The latest chapter of the confected, and dangerous, argument about values comes with a discussion paper, issued yesterday by the parliamentary secretary to the Minister for Immigration and Ethnic Affairs Andrew Robb.

Like all the intervention of late - whether they have come from Labor or from the Liberal Party - he is addressing a non-problem, if in terms suggesting that there is a problem. It invites, for example, a debate about whether migrants - or at least migrants who aspire to take up Australian citizenship, should be encouraged to learn English, and be tested, before being given citizenship, on their proficiency with it. Most Australians would think so. The way in which the question is thrown out would seem to suggest that the answer is yes, but that hitherto we have imposed no requirement. All credit then, the implication runs, to Mr Robb, and his wise colleagues and advisers, for putting the need for such requirements on to the agenda.

All decent Australians should rush to Mr Robb's website and click the yes button in the simplistic questions asked.

But Mr Robb is having a lend of us.
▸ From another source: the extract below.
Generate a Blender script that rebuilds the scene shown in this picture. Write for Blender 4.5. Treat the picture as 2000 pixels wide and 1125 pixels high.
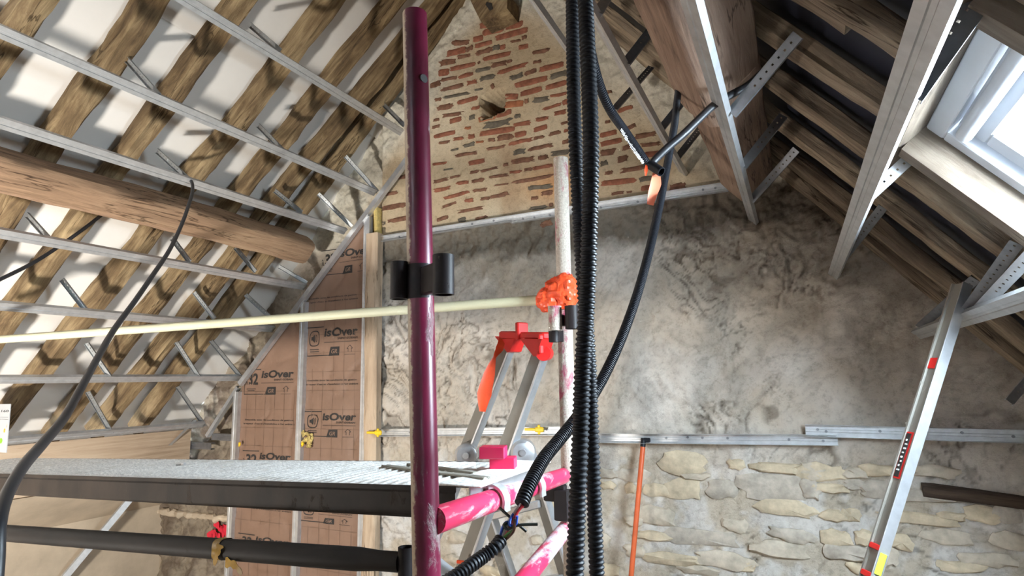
import bpy, math, random
import numpy as np
from mathutils import Vector as V, Matrix, noise
random.seed(7)
sc = bpy.context.scene
col = sc.collection
for o in list(bpy.data.objects): bpy.data.objects.remove(o)

# ------------------------------------------------------------------ camera
FPX = 1151.35                       # focal length in pixels of a 2000 px wide frame
CR = V((0.90224, 0.43080, -0.01925)); CU = V((0.08326, -0.13021, 0.98798)); CF = V((-0.42312, 0.89300, 0.15335))
CAM = V((0, 0, 1.6))
cd = bpy.data.cameras.new('camera'); cam = bpy.data.objects.new('camera', cd); col.objects.link(cam)
cam.matrix_world = Matrix(((CR.x, CU.x, -CF.x, CAM.x), (CR.y, CU.y, -CF.y, CAM.y), (CR.z, CU.z, -CF.z, CAM.z), (0, 0, 0, 1)))
cd.sensor_width = 36; cd.lens = FPX / 2000 * 36; cd.clip_start = 0.02; cd.clip_end = 100
sc.camera = cam
# ------------------------------------------------------------------ sky, lights, exposure
wd = bpy.data.worlds.new('sky'); sc.world = wd; wd.use_nodes = True
bg = wd.node_tree.nodes['Background']; bg.inputs[0].default_value = (0.75, 0.875, 1.0, 1); bg.inputs[1].default_value = 115
sc.view_settings.view_transform = 'Standard'; sc.view_settings.look = 'None'
sc.view_settings.exposure = 0.55; sc.view_settings.gamma = 1; sc.view_settings.use_curve_mapping = False
LAMP_POS = V((-2.30, -0.55, 0.40)); LAMP_DIR = V((-0.62, 0.70, 0.75)).normalized(); LAMP_W = 98
LAMP_COL = (1.0, 0.95, 0.88)

# daylight portal at the roof window (guides sampling of the sky only, adds no light)
pl_ = bpy.data.lights.new('skylight_portal', 'AREA'); pl_.shape = 'RECTANGLE'; pl_.size = 1.0; pl_.size_y = .62; pl_.cycles.is_portal = True
po_ = bpy.data.objects.new('skylight_portal', pl_); col.objects.link(po_)
po_.matrix_world = Matrix(((0.64230, 0, 0.76646, .315 + .49 * .6423 + .766 * .19), (0, 1, 0, 1.4575), (-0.76646, 0, 0.64230, 2.191 - .49 * .7665 + .642 * .19), (0, 0, 0, 1)))
# ------------------------------------------------------------------ photo geometry helpers
def ray(x, y): return CF + CR * ((x - 1000) / FPX) - CU * ((y - 562.5) / FPX)
def dep(x, y, d): return CAM + ray(x, y) * d
def onY(x, y, Y): q = ray(x, y); return CAM + q * (Y / q.y)
def onX(x, y, X): q = ray(x, y); return CAM + q * (X / q.x)
def onZ(x, y, Z): q = ray(x, y); return CAM + q * ((Z - CAM.z) / q.z)
def onN(x, y, n, d): q = ray(x, y); return CAM + q * (d / q.dot(n))   # plane n.(p-CAM)=d
NL = V((0.75684, 0, -0.65360)); DL = -2.958       # room face of the left rafters
NR = V((0.76646, 0, 0.64230)); DR = 0.6205        # room face of the right rafters
FL = V((0.70366, 0, -0.71054)); DFL = -2.61425    # left furring plane
FR = V((0.69263, 0, 0.72130)); DFR = 0.44643      # right furring plane
GY = 3.1                                          # gable wall
SY = 3.03                                         # stud front plane
def srgb(r, g, b):
    f = lambda c: (c / 255 / 12.92) if c / 255 <= 0.04045 else ((c / 255 + 0.055) / 1.055) ** 2.4
    return (f(r), f(g), f(b))

# ------------------------------------------------------------------ mesh helpers
class MB:
    def __init__(s): s.v = []; s.f = []; s.g = None
    def add(s, vs, fs):
        b = len(s.v); s.v += [V(p) for p in vs]; s.f += [tuple(i + b for i in q) for q in fs]
    def box(s, c, size, ax=None):
        ax = ax or (V((1, 0, 0)), V((0, 1, 0)), V((0, 0, 1)))
        c = V(c); h = [a * (k / 2) for a, k in zip(ax, size)]
        p = [c + h[0] * i + h[1] * j + h[2] * k for i in (-1, 1) for j in (-1, 1) for k in (-1, 1)]
        s.add(p, [(0, 1, 3, 2), (4, 6, 7, 5), (0, 4, 5, 1), (2, 3, 7, 6), (0, 2, 6, 4), (1, 5, 7, 3)])
    def bbox(s, c, size, ax=None, r=0.003):              # box with chamfered edges
        ax = ax or (V((1, 0, 0)), V((0, 1, 0)), V((0, 0, 1)))
        c = V(c); a, b, d = [k / 2 for k in size]; r = min(r, a * .8, b * .8, d * .8)
        ring = [(-a + r, -b), (a - r, -b), (a, -b + r), (a, b - r), (a - r, b), (-a + r, b), (-a, b - r), (-a, -b + r)]
        def sc_(q, k): return [(x - math.copysign(k, x) if abs(x) > k else x, y - math.copysign(k, y) if abs(y) > k else y) for x, y in q]
        rings = [(sc_(ring, r), -d), (ring, -d + r), (ring, d - r), (sc_(ring, r), d)]
        vs = [c + ax[0] * x + ax[1] * y + ax[2] * z for q, z in rings for x, y in q]
        fs = [tuple(range(7, -1, -1)), tuple(range(24, 32))]
        for k in range(3):
            for i in range(8): fs.append((k * 8 + i, k * 8 + (i + 1) % 8, k * 8 + 8 + (i + 1) % 8, k * 8 + 8 + i))
        s.add(vs, fs)
    def tube(s, path, rad, n=12, cap=True):
        path = [V(p) for p in path]; m = len(path)
        rr = rad if isinstance(rad, (list, tuple)) else [rad] * m
        t0 = (path[1] - path[0]).normalized()
        u = t0.cross(V((0, 0, 1)));
        if u.length < 0.1: u = t0.cross(V((0, 1, 0)))
        u.normalize(); vs = []
        for i in range(m):
            t = (path[min(i + 1, m - 1)] - path[max(i - 1, 0)]).normalized()
            u = (u - t * u.dot(t)).normalized(); w = t.cross(u)
            for k in range(n):
                a = 2 * math.pi * k / n
                vs.append(path[i] + (u * math.cos(a) + w * math.sin(a)) * rr[i])
        fs = [(i * n + k, i * n + (k + 1) % n, (i + 1) * n + (k + 1) % n, (i + 1) * n + k) for i in range(m - 1) for k in range(n)]
        if cap: fs += [tuple(range(n - 1, -1, -1)), tuple(range((m - 1) * n, m * n))]
        s.add(vs, fs)
    def pipe(s, a, b, ro, ri, n=20):                      # open tube with wall thickness
        a, b = V(a), V(b); t = (b - a).normalized()
        u = t.cross(V((0, 0, 1)))
        if u.length < 0.1: u = t.cross(V((0, 1, 0)))
        u.normalize(); w = t.cross(u); vs = []
        for p, r in ((a, ri), (a, ro), (b, ro), (b, ri)):
            for k in range(n):
                x = 2 * math.pi * k / n; vs.append(p + (u * math.cos(x) + w * math.sin(x)) * r)
        fs = [((q % 4) * n + k, (q % 4) * n + (k + 1) % n, ((q + 1) % 4) * n + (k + 1) % n, ((q + 1) % 4) * n + k) for q in range(4) for k in range(n)]
        s.add(vs, fs)
    def extr(s, poly, a, b, side, up, sk=0.0):            # closed 2D polygon swept a to b
        a, b = V(a), V(b); n = len(poly)
        vs = [p + side * x + up * y for p in (a, b) for x, y in poly]
        fs = [(i, (i + 1) % n, n + (i + 1) % n, n + i) for i in range(n)]
        fs += [tuple(range(n - 1, -1, -1)), tuple(range(n, 2 * n))]
        s.add(vs, fs)
    def slab(s, pts, off):                                # polygon pts (3D) thickened by vector off
        n = len(pts); off = V(off); pts = [V(p) for p in pts]
        s.add(pts + [p + off for p in pts], [tuple(range(n)), tuple(range(2 * n - 1, n - 1, -1))] + [((i + 1) % n, i, n + i, n + (i + 1) % n) for i in range(n)])
    def disc(s, c, nrm, r, th=0.002, n=10):
        nrm = V(nrm).normalized(); s.tube([V(c) - nrm * th / 2, V(c) + nrm * th / 2], r, n)
def strip_poly(pl, t):                                    # thin-walled profile from a polyline
    pl = [V((x, y, 0)) for x, y in pl]; off = []
    for i, p in enumerate(pl):
        d = V((0, 0, 0))
        if i: d += (p - pl[i - 1]).normalized()
        if i < len(pl) - 1: d += (pl[i + 1] - p).normalized()
        d.normalize(); off.append((p.x - d.y * t, p.y + d.x * t))
    return [(p.x, p.y) for p in pl] + off[::-1]
def spline(pts, n=14):
    pts = [V(p) for p in pts]; q = [pts[0] * 2 - pts[1]] + pts + [pts[-1] * 2 - pts[-2]]; out = []
    for i in range(1, len(q) - 2):
        a, b, c, d = q[i - 1:i + 3]
        for k in range(n):
            t = k / n
            out.append(0.5 * (2 * b + (c - a) * t + (2 * a - 5 * b + 4 * c - d) * t * t + (3 * b - 3 * c + d - a) * t ** 3))
    return out + [pts[-1]]
def resample(path, step):
    out = [path[0]]; acc = 0.0
    for a, b in zip(path, path[1:]):
        L = (b - a).length; t = step - acc
        while t <= L: out.append(a.lerp(b, t / L)); t += step
        acc = (acc + L) % step if L else acc
    return out
def corrugate(m, path, r, pitch, n=14, depth=0.14):
    p = resample(path, pitch / 4); rr = [r * (1 if k % 4 in (0, 1) else (1 - depth if k % 4 == 2 else 1 - depth)) for k in range(len(p))]
    m.tube(p, rr, n)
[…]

The fact is that our citizenship laws have for a long time had such a requirement for a working knowledge of English. Likewise with requirements to show (and in English!) some basic understanding of the rights and responsibilities of citizenship and aspects of the Australian way of life. There is no gap in our system - or, if there is a gap, it is one considerably narrower than he pretends.

There might, perhaps, be room for some discussion about whether such requirements should be strengthened, perhaps made more formal - and, indeed, there are good arguments that they could be strengthened. But having such an argument would not provide Mr Robb, or his fellow ministers, with anything like the opportunity to lecture and hector migrants, to pretend themselves (and implicitly only themselves) the definers and guardians of our values and our way of life, and, perhaps, even so covertly, to send out some signals to a section of the Australian community which exhibits marked hostility to some of our migrants, supposedly on the basis that they "do not fit in" and "do not share our values".

If that were the aim, of course, the Government, which has a discreditable record on respect for diversity in our culture, would be jostling in the scrum with Labor, which has, in recent times, decided to play games with the politics of inclusion and exclusion, and to pandering to hostility to migrants and "foreigners".

Muslims, people of Middle Eastern and sub-continental descent should take cover while the "discussion being provoked" generates a host of ignorant statements on talk-back radio - fuelled by the shock jocks - about whether it is possible for people of other religions to embrace mateship, the equality of women and the "fair go - whatever that currently means.

Residents of African, Indo-Chinese, Chinese and other Asian descent should also be prepared to be hit by some of the stray shrapnel.

Some Aborigines and some other Australian citizens by birth, who (by virtue of deficiencies in their education) could neither pass an English test nor an examination in Australian political science will no doubt watch in wonder. It is unlikely that they will be better informed about the privileges, or the rights of citizenship, from what the politicians, the shock-jocks or the "good old Aussies" who like to pontificate on our culture will tell them. If there was something which is, or ought to be, of the essence of our culture, indeed, it is the right and instinct of Australians to distrust such pseudo-patriots.